James Gunn’s Superman is a film that lives in tension with itself. It is playful, sincere, and oddly lightweight — a work that gestures at rejuvenating the Man of Steel while constantly tripping over the weight of its own ambitions. I didn’t dislike it. In fact, there are stretches of charm and sincerity that are difficult to dismiss. But as a whole, it never quite lands.

 

There’s something refreshing about a Superman who isn’t steeped in solemnity. Gunn takes the character back to basics: awkward, corny, a little fractured but fundamentally good-hearted. This is not a tortured god wrestling with metaphysical burdens, but a man trying to balance decency with the absurd scale of his world. In flashes, it feels right. Superman smiles, makes mistakes, and carries a vulnerability that allows him to be more human than divine.

 

The trouble is that sincerity alone isn’t enough. Scenes often wash over without consequence, like comic strips stitched together without any glue to hold them. Conflicts appear, threaten significance, and then vanish. The film has the buoyancy of a cartoon, zany and quick-footed, but rarely tethered to emotional weight. The more it moves, the less it seems to matter.

 

Part of the problem lies in its structure. Gunn throws us straight into Superman’s life — no origin, no gradual introduction — which in theory avoids well-worn clichés. But rather than freedom, the choice breeds chaos. The narrative spirals into an endless stream of dust-ups, black holes, collapsing cities, and cosmic calamities that blur into one another. It becomes difficult to care when everything is so big, so constant, and so detached from the characters we’re meant to follow. I found myself longing for something smaller: a quiet evening between Clark and Lois, a moment where the story paused to remember why Superman matters at all. Which is what made that small, quiet scene where Lois interviews Clark as Superman, so magical, human—and well-needed. For me, it sidesteps all the fun and chaos, making it the best and most memorable part of the film, and the most earned character work for the new Superman.
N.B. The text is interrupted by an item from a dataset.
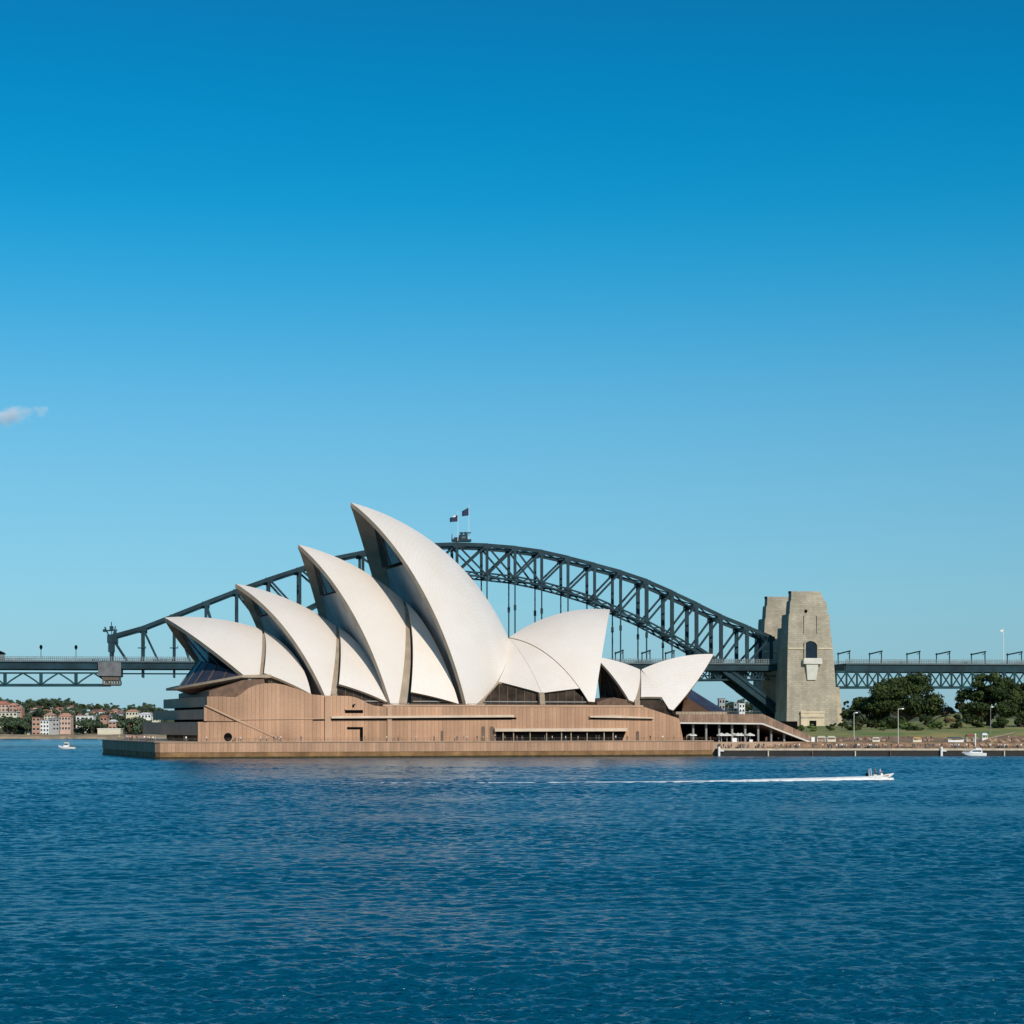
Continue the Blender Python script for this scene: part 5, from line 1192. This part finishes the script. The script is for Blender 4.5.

And yet, I can’t call it a failure. Gunn clearly believes in this character, and in those fleeting glimpses — the humour, the warmth, the clumsy sincerity — there’s an honest attempt to remind us why Superman has endured for nearly a century. David Corenswet, in particular, captures that balance of kindness and uncertainty, grounding the film in a performance that feels genuinely earnest.

 

What the film lacks, however, is coherence. It wants to be a return to basics and a universe-builder all at once. It wants to be funny and sincere, but also operatic and world-ending. It wants to be light and breezy, yet to carry the emotional charge of myth. In trying to be all of these things, it ends up suspended in the middle, never fully committing in any direction.

 

For me, Superman is less a story than a patchwork of intentions. It’s enjoyable in fragments, but emotionally weightless as a whole. It gestures at the Superman film audiences have been waiting for, but never quite finds the gravity to hold itself together.

 

Superman, as a character, has always thrived on conviction — the unwavering belief that hope, goodness, and love can withstand the world’s cynicism. This film never seems to fully believe in itself. And maybe that’s why, despite its sincerity, I left wishing it had given me something more to hold onto, than simply looking forward to seeing Mr. Terrific again.